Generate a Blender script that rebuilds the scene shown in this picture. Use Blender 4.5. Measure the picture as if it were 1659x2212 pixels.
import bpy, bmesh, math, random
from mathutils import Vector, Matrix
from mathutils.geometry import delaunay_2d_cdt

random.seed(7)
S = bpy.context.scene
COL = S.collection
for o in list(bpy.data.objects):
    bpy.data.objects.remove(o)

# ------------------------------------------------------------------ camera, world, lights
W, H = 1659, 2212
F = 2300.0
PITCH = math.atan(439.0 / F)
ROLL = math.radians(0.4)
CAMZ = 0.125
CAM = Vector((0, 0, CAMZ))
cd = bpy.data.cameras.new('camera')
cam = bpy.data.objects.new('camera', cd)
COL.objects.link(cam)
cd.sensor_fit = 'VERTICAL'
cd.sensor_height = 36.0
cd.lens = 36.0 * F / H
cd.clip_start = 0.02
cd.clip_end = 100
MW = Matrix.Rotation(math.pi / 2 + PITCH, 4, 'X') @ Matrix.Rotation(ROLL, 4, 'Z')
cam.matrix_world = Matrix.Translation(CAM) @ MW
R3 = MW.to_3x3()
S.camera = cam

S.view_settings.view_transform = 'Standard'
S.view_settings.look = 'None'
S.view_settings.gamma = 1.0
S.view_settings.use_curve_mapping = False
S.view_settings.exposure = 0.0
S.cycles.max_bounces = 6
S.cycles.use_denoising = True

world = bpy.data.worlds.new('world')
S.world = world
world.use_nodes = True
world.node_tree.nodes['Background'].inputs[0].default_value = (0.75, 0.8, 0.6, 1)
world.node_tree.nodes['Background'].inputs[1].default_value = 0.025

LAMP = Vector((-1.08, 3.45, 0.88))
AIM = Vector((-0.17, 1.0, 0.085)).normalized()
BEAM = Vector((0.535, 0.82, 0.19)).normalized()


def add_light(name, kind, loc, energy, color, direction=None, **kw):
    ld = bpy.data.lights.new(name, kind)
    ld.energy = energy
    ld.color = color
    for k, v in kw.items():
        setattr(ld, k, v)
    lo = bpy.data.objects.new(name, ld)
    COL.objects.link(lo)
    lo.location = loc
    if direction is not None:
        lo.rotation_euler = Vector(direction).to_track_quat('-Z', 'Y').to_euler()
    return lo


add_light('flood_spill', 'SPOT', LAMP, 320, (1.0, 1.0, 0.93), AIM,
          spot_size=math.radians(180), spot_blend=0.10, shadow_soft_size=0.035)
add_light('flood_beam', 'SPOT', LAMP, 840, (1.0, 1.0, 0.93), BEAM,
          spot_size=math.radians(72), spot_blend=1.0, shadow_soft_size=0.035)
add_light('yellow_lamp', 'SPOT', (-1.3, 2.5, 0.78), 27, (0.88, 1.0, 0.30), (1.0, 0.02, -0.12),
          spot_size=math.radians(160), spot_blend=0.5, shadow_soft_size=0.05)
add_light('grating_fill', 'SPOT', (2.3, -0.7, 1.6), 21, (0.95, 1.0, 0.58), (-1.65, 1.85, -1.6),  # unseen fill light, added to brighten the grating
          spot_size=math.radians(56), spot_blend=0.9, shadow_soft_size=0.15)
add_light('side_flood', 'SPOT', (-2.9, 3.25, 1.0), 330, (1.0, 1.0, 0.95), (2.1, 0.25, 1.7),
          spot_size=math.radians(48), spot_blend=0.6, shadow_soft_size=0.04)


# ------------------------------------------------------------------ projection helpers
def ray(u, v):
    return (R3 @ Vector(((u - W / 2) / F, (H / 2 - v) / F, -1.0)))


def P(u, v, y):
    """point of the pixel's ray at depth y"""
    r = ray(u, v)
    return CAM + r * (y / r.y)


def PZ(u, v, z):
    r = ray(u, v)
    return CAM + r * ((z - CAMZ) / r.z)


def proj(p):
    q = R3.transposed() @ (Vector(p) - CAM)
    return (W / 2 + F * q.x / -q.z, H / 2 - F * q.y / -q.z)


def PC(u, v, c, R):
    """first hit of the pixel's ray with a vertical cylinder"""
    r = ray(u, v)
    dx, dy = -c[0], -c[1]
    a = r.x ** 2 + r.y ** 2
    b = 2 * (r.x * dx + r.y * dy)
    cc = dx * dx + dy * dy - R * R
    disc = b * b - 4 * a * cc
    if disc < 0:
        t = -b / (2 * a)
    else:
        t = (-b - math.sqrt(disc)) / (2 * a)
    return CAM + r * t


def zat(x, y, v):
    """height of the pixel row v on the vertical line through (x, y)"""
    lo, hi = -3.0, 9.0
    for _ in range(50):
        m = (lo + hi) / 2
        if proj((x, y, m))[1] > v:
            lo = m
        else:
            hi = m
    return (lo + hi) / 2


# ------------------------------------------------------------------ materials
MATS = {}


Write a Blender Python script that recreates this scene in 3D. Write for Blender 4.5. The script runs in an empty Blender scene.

→ What you need to do
Please give back only the lines between the first line of the entries and the line with "from mathutils.geometry import", both ends included, word for word.

→ The output
Generate a Blender script that rebuilds the scene shown in this picture. Use Blender 4.5. Measure the picture as if it were 1659x2212 pixels.
import bpy, bmesh, math, random
from mathutils import Vector, Matrix
from mathutils.geometry import delaunay_2d_cdt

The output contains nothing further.